5. The particulate detecting element according to claim 3,

wherein at least one of the electric field generating electrodes further functions as the deceleration electrode.

6. The particulate detecting element according to claim 1,

wherein the casing includes a deceleration electrode arrangement member on which the deceleration electrode is to be disposed, and

the deceleration electrode arrangement member is disposed on the inner side of the outer wall.

7. The particulate detecting element according to claim 6,

wherein a distance Lf, in a central axis direction of the gas flow channel, between an upstream end of the deceleration electrode arrangement member in the gas flow direction and the deceleration electrode is less than or equal to a distance H, in a direction perpendicular to the central axis of the gas flow channel, between the deceleration electrode arrangement member and a wall portion of the casing.
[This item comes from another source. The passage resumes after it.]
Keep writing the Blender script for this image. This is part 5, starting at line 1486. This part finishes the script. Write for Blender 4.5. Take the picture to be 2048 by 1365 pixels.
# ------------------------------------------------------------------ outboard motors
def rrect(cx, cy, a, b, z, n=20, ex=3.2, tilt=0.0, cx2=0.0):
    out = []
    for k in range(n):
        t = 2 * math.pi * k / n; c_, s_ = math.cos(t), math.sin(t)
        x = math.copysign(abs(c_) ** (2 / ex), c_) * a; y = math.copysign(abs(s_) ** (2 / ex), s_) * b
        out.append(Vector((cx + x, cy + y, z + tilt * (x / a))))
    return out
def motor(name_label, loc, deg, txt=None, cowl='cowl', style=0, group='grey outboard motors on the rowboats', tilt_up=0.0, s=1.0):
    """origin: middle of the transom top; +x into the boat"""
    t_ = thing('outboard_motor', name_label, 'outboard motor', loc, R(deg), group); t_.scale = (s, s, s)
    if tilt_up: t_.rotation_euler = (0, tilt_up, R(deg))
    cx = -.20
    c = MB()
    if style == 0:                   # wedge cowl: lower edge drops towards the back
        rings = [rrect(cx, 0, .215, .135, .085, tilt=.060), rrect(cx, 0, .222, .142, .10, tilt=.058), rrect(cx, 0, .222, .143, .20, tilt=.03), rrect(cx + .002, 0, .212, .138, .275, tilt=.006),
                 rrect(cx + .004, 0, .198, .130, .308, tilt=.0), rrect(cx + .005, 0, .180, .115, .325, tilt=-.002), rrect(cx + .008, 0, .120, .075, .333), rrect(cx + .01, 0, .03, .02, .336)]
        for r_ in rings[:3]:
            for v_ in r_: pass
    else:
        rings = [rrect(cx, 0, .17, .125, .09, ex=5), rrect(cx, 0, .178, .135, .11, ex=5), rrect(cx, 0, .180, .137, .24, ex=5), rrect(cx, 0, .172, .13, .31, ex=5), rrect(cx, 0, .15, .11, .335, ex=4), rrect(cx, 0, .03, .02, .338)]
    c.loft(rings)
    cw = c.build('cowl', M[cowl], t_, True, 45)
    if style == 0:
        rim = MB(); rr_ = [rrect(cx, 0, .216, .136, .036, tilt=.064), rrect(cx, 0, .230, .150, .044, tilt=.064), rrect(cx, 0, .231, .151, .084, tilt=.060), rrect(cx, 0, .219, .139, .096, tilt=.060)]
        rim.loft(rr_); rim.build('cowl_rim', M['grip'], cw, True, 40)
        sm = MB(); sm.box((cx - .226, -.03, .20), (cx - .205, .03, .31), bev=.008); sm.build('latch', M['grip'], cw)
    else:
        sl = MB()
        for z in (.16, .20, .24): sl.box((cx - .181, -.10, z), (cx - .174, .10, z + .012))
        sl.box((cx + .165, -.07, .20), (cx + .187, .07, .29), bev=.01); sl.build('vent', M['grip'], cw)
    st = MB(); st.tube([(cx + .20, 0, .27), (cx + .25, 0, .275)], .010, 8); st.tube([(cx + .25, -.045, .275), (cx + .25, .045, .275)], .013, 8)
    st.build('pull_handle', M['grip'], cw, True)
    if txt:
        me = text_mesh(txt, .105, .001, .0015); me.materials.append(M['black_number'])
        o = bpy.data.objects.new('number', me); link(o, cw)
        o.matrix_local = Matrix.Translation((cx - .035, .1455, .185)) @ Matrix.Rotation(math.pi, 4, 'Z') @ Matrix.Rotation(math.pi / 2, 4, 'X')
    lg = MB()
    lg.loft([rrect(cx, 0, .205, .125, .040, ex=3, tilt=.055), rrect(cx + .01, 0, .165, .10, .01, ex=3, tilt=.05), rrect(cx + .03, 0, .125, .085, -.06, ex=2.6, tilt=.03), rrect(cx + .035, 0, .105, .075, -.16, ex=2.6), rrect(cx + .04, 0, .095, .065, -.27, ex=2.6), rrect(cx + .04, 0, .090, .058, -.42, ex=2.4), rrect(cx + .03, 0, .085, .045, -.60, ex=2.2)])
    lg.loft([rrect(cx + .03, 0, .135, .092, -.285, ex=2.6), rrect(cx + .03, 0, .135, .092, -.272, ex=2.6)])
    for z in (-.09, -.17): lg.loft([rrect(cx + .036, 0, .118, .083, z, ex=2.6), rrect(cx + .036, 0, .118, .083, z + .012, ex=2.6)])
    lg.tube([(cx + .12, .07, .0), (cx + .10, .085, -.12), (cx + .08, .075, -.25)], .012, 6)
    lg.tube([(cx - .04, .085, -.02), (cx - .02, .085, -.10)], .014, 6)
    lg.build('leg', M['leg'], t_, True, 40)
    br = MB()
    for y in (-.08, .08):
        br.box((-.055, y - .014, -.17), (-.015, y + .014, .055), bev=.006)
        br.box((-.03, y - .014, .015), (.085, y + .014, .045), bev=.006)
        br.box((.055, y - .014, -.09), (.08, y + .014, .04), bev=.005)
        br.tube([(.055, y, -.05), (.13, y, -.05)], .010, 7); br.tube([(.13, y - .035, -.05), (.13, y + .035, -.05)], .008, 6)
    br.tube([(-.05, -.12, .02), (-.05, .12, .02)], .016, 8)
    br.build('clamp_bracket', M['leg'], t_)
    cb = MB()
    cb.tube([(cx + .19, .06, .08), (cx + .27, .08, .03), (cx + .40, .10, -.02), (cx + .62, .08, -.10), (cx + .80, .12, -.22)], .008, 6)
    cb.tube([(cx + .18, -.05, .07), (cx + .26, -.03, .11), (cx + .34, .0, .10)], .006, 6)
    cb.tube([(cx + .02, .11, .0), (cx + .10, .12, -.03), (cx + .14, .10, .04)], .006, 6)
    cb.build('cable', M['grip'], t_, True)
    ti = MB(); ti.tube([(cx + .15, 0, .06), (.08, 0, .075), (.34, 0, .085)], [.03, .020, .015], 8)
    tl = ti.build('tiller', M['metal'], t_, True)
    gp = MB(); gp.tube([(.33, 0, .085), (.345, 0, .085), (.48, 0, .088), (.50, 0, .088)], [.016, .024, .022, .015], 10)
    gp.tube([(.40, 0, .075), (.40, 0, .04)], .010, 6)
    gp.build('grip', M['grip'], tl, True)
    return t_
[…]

8. The particulate detecting element according to claim 6,

wherein the deceleration electrode is disposed on an upstream end surface of the deceleration electrode arrangement member in the gas flow direction.

9. The particulate detecting element according to claim 6,

wherein the deceleration electrode arrangement member has, at the upstream end thereof in the gas flow direction, a decelerating structure having a shape with a cross-sectional area larger than that of the other portion as viewed in a cross section perpendicular to the central axis of the gas flow channel.

10. A particulate detector comprising:

the particulate detecting element according to claim 1; and

a detection unit configured to detect the particulates on the basis of a physical quantity that changes in accordance with collection targets collected by the collection electrode.